Modern graphics engines are based on shaders. Shaders are programs that run on graphics hardware to produce geometry (the scene), images (the rendered scene), and then pixel based post-effects.
From the Wikipedia article on shaders:
Shaders are simple programs that describe the traits of either a vertex or a pixel. Vertex shaders describe the traits (position, texture coordinates, colors, etc.) of a vertex, while pixel shaders describe the traits (color, z-depth and alpha value) of a pixel. A vertex shader is called for each vertex in a primitive (possibly after tessellation); thus one vertex in, one (updated) vertex out. Each vertex is then rendered as a series of pixels onto a surface (block of memory) that will eventually be sent to the screen.
Modern graphics cards have between hundreds and thousands of computational cores that are capable of executing these shaders. They used to be split between geometry, vertex and pixel shaders but the architecture is now unified, a core is capable of executing any type of shader. This allows a much better use of resources as a game engine and/or graphics card driver can adjust how many shaders get apropriated to which task. More cores allocated to geometry shaders can give you more detail in the landscape, more cores allocated to pixel shading can give better after effects such as motion blur or lighting effects.
Essentially for every pixel you see on the screen a number of shaders are run at various levels on the computational cores that are available.
CUDA is simply Nvidias API that gives developers access to the cores on the GPU. While I have heard the term "CUDA core", in graphics a CUDA core is analogous to a stream processor which is the type of processing core that the graphics cards use. CUDA runs programs on the graphics cores, the programs can be shaders or they can be compute tasks to do highly parallel tasks such as video encoding.
If you turn down the level of detail in a game you can feasibly reduce the computational load on the graphics card to a point where you can use it to do other things, but unless you can tell those other tasks to slow down as well then they are likely to try and hog the graphics processor cores and make your game unplayable.
I can confirm that the 3000 series, and presumably older RTX and GTX cards still have cuda cores, in addition to tensor and RT cores.
You can check the CUDA core count from the nvidia control panel, under system information
The RTX 3080 for example has 8704 CUDA cores listed
If you don't have the exact card on hand, there's lists you can use to look it up. WCCFtech has specifications for some newer, and some speculative cards. For the models that are currently out as of Oct 2020, the numbers look correct, though
Best Answer
In layman terms, CUDA Cores and Stream processors are exactly the same. The question is similar to asking whether Intel and AMD CPUs are the same or not. The difference in names is mostly commercial branding.
Both NVIDIA and ATI/AMD cards are multi-core units excelling in executing parallel programs.
The difference is that AMD stream processors are smaller, simpler, and run on lower frequency. NVIDIA CUDA cores are bigger, more complex and run on a higher frequency. That's why one cannot judge by the number of processors.

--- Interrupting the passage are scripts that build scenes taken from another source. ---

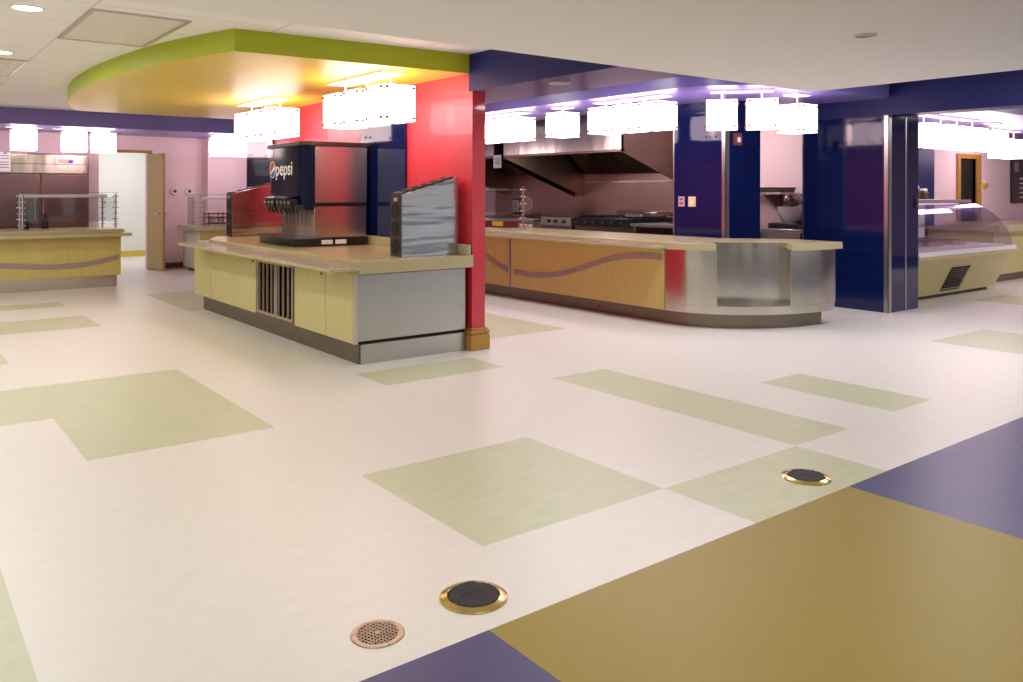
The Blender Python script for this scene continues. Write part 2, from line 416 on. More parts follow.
pendant('pair of glowing cube pendants farthest right, over the corner counter', (15.1, 5.9, 2.45), (-.4, .4, -.08, .08), [(-.22, 0), (.24, 0)], drop=.16)

# ================================================================== DRINKS ISLAND
isl = thing('drinks_island', 'free-standing drinks island with ochre doors against the red wall', 'counter', (3.1, 8.2, 0))
MB().box(3.10, 4.135, 6.04, 10.02, 0, .16).build('plinth', M['plinth_dark'], isl)
MB().box(3.11, 4.135, 6.02, 6.04, 0, .158).build('end_plinth', M['steel_sat'], isl)
MB().box(3.09, 4.148, 6.05, 10.24, .162, .73).build('carcass', M['dark'], isl)
MB().box(3.085, 4.135, 6.025, 6.05, .185, .725).build('end_panel', M['steel_sat'], isl, .003)
MB().box(3.06, 3.09, 6.03, 6.055, .165, .73).build('corner_post', M['alu'], isl)
def door(y0, y1, lock):
    d = MB().box(3.06, 3.089, y0+.003, y1-.003, .165, .733).build('door', M['laminate'], isl, .002)
    if lock:
        ly = y0+.07
        MB().cyl((3.06, ly, .69), (3.048, ly, .69), .011).build('lock', M['black'], d)
door(6.06, 6.58, False); door(6.58, 7.24, True); door(8.21, 8.86, True); door(8.86, 9.62, False)
MB().box(3.06, 3.089, 9.625, 10.24, .165, .733).build('filler_panel', M['laminate'], isl, .002)
def grille(y0, y1):
    m = MB(); z0, z1 = .185, .715
    m.box(3.055, 3.088, y0, y0+.03, z0, z1).box(3.055, 3.088, y1-.03, y1, z0, z1).box(3.055, 3.088, y0+.03, y1-.03, z0, z0+.025).box(3.055, 3.088, y0+.03, y1-.03, z1-.025, z1)
    g = m.build('grille_frame', M['steel'], isl)
    s = MB(); n = 4 if y1-y0 > .45 else 3
    for i in range(n):
        a = y0+.03+(y1-y0-.06)*i/n; w = (y1-y0-.06)/n
        s.prism([(3.062, a+.008), (3.085, a+.004), (3.085, a+w-.02), (3.062, a+w*.55)], z0+.025, z1-.025)
    s.build('vertical_slats', M['chrome'], g)
MB().box(3.062, 3.09, 7.245, 8.205, .165, .733).build('grille_back', M['steel_dark'], isl)
grille(7.27, 7.68); grille(7.69, 8.17)
MB().prism([(3.06, 5.955), (4.172, 5.955), (4.172, 10.3), (3.34, 10.3), (3.06, 9.7)], .735, .842).box(3.062, 4.17, 9.6, 10.28, .74, .80).build('stone_top', M['stone'], isl, .004)
ts = MB().box(2.78, 3.06, 5.90, 9.95, .772, .80)
ts.build('tray_slide', M['stone'], isl, .003)
for x in (2.81, 2.875, 2.94, 3.005): MB().box(x, x+.02, 5.93, 9.93, .80, .807).build('tray_rail', M['alu'], isl)
MB().box(4.12, 4.148, 5.96, 10.29, .842, .935).build('backsplash', M['stone'], isl, .003)

# ---- cup dispensers
def cup_dispenser(X0, y0, label, m_side):
    x0, x1, z0 = X0, 4.118, .843
    t = thing('cup_dispenser', label, 'cup dispenser', (x0, y0, z0), 'angled cup dispensers on the drinks island')
    prof = [(x0+.012, z0), (x1, z0), (x1, z0+.69), (x0+.012, z0+.53)]
    MB().prism(prof, y0, y0+.17, 'y').build('cabinet', m_side, t, .003)
    MB().box(x0, x0+.012, y0-.004, y0+.174, z0, z0+.54).build('face_plate', M['brown'], t, .002)
    for k in range(3):
        z = z0+.085+.155*k
        MB().cyl((x0-.004, y0+.087, z), (x0+.001, y0+.087, z), .066, n=28).build('cup_tube', M['dark'], t)
        MB().lathe([(.066, 0), (.072, .004), (.078, 0)], (0, 0, 0), 28)
    MB().box(x0-.002, x0, y0+.05, y0+.11, z0+.475, z0+.505).build('label_plate', M['pink_plate'], t)
    m = MB()
    for i in range(6):
        a = i/6; b = a+.09
        f = lambda q: (x0+.012+(x1-x0-.012)*q, z0+.532+.16*q)
        p, q = f(a), f(b)
        m.prism([(p[0], p[1]), (q[0], q[1]), (q[0], q[1]+.014), (p[0], p[1]+.014)], y0+.005, y0+.165, 'y')
    m.build('top_ribs', M['brown'], t)
    return t
cup_dispenser(3.53, 6.12, 'stainless cup dispenser with three holes beside the red pillar', M['steel_wavy'])
cup_dispenser(3.44, 10.06, 'cup dispenser reflecting red behind the soda machine', M['steel_wavy'])

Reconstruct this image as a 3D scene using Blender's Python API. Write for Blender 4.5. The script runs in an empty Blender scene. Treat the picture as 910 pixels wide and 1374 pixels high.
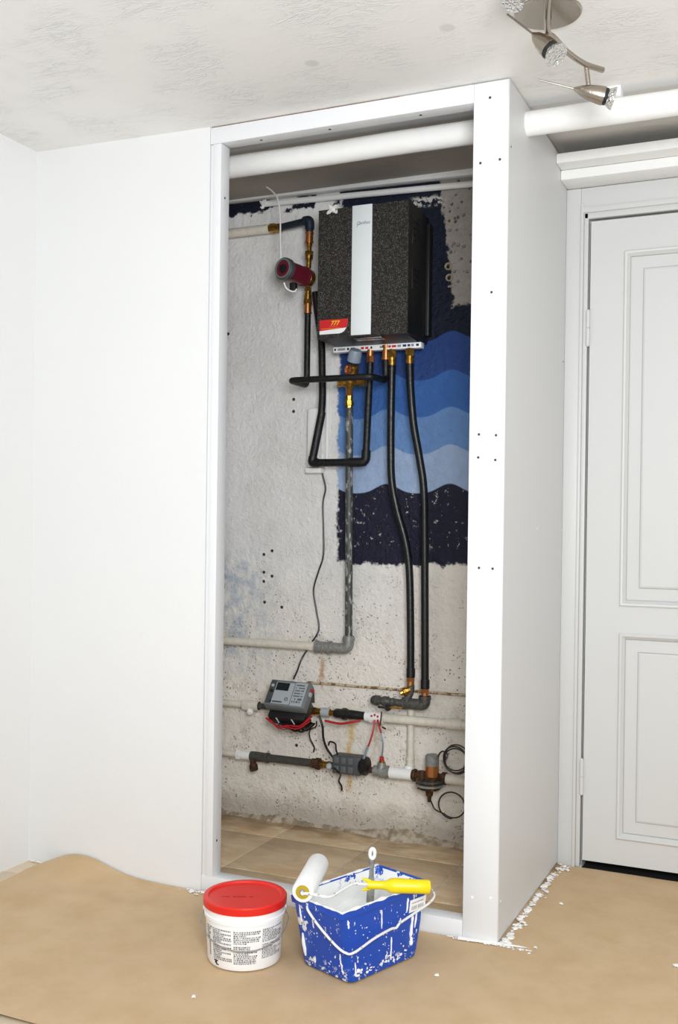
import bpy, bmesh, math, random
from mathutils import Vector, Matrix, noise as mnoise
random.seed(7)
PI = math.pi
V = Vector
scene = bpy.context.scene
C = scene.collection

# ------------------------------------------------------------------ camera
cam_d = bpy.data.cameras.new('camera')
cam = bpy.data.objects.new('camera', cam_d)
C.objects.link(cam)
cam_d.sensor_fit = 'VERTICAL'
cam_d.sensor_height = 36.0
cam_d.lens = 36.544
cam_d.shift_y = 0.01662
cam_d.clip_start = 0.05
cf = V((-0.40812273, 0.91291374, -0.00493399))
cr = V((0.91281905, 0.40815162, 0.01317741))
cu = V((-0.01404365, -0.00087416, 0.999901))
cam.matrix_world = Matrix(((cr.x, cu.x, -cf.x, 0.69625), (cr.y, cu.y, -cf.y, -2.57869),
                           (cr.z, cu.z, -cf.z, 1.066), (0, 0, 0, 1)))
scene.camera = cam

# ------------------------------------------------------------------ light and exposure
world = bpy.data.worlds.new('room_daylight')
scene.world = world
world.use_nodes = True
wb = world.node_tree.nodes['Background']
wb.inputs['Color'].default_value = (0.90, 0.95, 1.0, 1)
wb.inputs['Strength'].default_value = 0.55


def area(name, loc, target, size, power, col=(1, 1, 1)):
    d = bpy.data.lights.new(name, 'AREA')
    d.shape = 'RECTANGLE'
    d.size, d.size_y = size
    d.energy = power
    d.color = col
    o = bpy.data.objects.new(name, d)
    C.objects.link(o)
    o.location = loc
    o.rotation_euler = (V(target) - V(loc)).to_track_quat('-Z', 'Y').to_euler()
    return o


area('key_light', (0.98, -2.60, 1.45), (-0.55, 0.3, 1.30), (0.75, 0.75), 72, (0.945, 0.975, 1.0))  # unseen soft key light just right of the camera
vs = scene.view_settings
vs.view_transform = 'Standard'
vs.look = 'None'
vs.exposure = 0.0
vs.gamma = 1.0
vs.use_curve_mapping = False


# ------------------------------------------------------------------ node helper
def lin(c):
    if isinstance(c, str):
        c = [int(c[i:i + 2], 16) / 255 for i in (0, 2, 4)]
        c = [x / 12.92 if x <= 0.04045 else ((x + 0.055) / 1.055) ** 2.4 for x in c]
    return (c[0], c[1], c[2], 1.0)


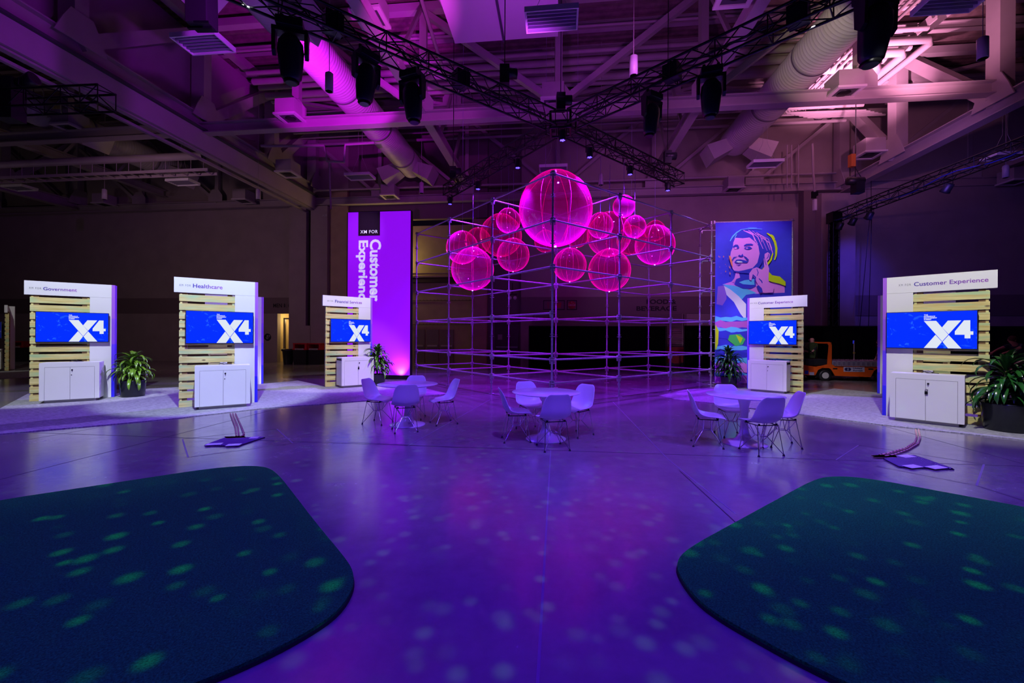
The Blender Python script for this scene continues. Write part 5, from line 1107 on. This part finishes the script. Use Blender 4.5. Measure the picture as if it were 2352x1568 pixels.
t = wthing('lighting_truss', 'black X-shaped box truss hanging above the scaffold', 'lighting truss', TC)
for e in (TRr, TRl, TNl, TNr): box_truss_mb(TC+(e-TC).normalized()*.35, e).build('truss_arm', black_metal, t)
m = MB()
for dz in (-.2, .2):
    for k in range(4):
        a = k*PI/2+.65; m.tube(TC+Vector((math.cos(a)*.35, math.sin(a)*.35, dz)), TC+Vector((math.cos(a+PI/2)*.35, math.sin(a+PI/2)*.35, dz)), .03, 7)
for k in range(4): a = k*PI/2+.65; m.tube(TC+Vector((math.cos(a)*.35, math.sin(a)*.35, -.2)), TC+Vector((math.cos(a)*.35, math.sin(a)*.35, .2)), .03, 7)
m.build('corner_block', black_metal, t)
rnd = random.Random(9)
for e in (TNl, TNr, TRr, TRl):
    d = (e-TC); n = 26; m = MB()
    for q in range(3):
        pts = [TC+d*(.05+.93*i/n)+Vector((rnd.uniform(-.07, .07), rnd.uniform(-.07, .07), -.12+rnd.uniform(-.05, .12)+.1*q)) for i in range(n)]; m.path(pts, .011, 5)
    m.build('cable_run', black_plastic, t)
for f, e in ((.33, TNl), (.62, TNl), (.4, TNr), (.7, TNr)):
    m = MB(); c = TC+(e-TC)*f; m.box(c+Vector((0, 0, .02)), (.3, .26, .3), rz=math.atan2((e-TC).y, (e-TC).x)); m.build('distribution_box', black_plastic, t)
for e, f, lb in ((TRl, .93, 'black chain hoist with motor above the left end of the lighting truss'), (TRr, .87, 'black chain hoist with motor above the right end of the lighting truss'), (TNl, .2, 'chain hoist above the left arm'), (TC, 0, 'chain hoist above the truss crossing')):
    p = TC+(e-TC)*f; t = wthing('chain_hoist', lb, 'hoist', p+Vector((0, 0, .2)), 'chain hoists')
    m = MB(); m.box(p+Vector((0, 0, .55)), (.22, .2, .42)); m.lathe([(.0, -.2), (.12, -.18), (.12, .18), (0, .2)], 14, Matrix.Translation(p+Vector((.1, 0, .6))) @ Matrix.Rotation(PI/2, 4, 'Y')); m.build('motor', black_plastic, t)
    m = MB(); m.tube(p+Vector((0, 0, .76)), p+Vector((0, 0, 6.6)), .012, 5); m.build('chain', black_metal, t)
    m = MB(); m.tube(p+Vector((0, 0, .36)), p+Vector((.17, .17, .2)), .012, 5); m.tube(p+Vector((0, 0, .36)), p+Vector((-.17, -.17, .2)), .012, 5); m.build('sling', black_metal, t)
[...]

Both cards use different architectures, where CUDA are more general-purpose. This difference also shows in the way programs are compiled to run on these cards. The CUDA compiler does less optimization, letting the card assign the cores as needed at runtime, while the AMD compiler optimizes much more as regarding core assignments.
Another difference is developer support, where NVIDIA does a much bigger effort to woo developers to their cards. This is why there are many more libraries, code snippets and developer resources in general available for NVIDIA.
The effect of this difference in architecture depends on the task to do, and whether a greater number of processors, although slower ones, improves the performance or not. For example, AMD cards are much better for Bitcoin mining. For graphics, the comparison usually comes up as a close match for similarly-priced cards.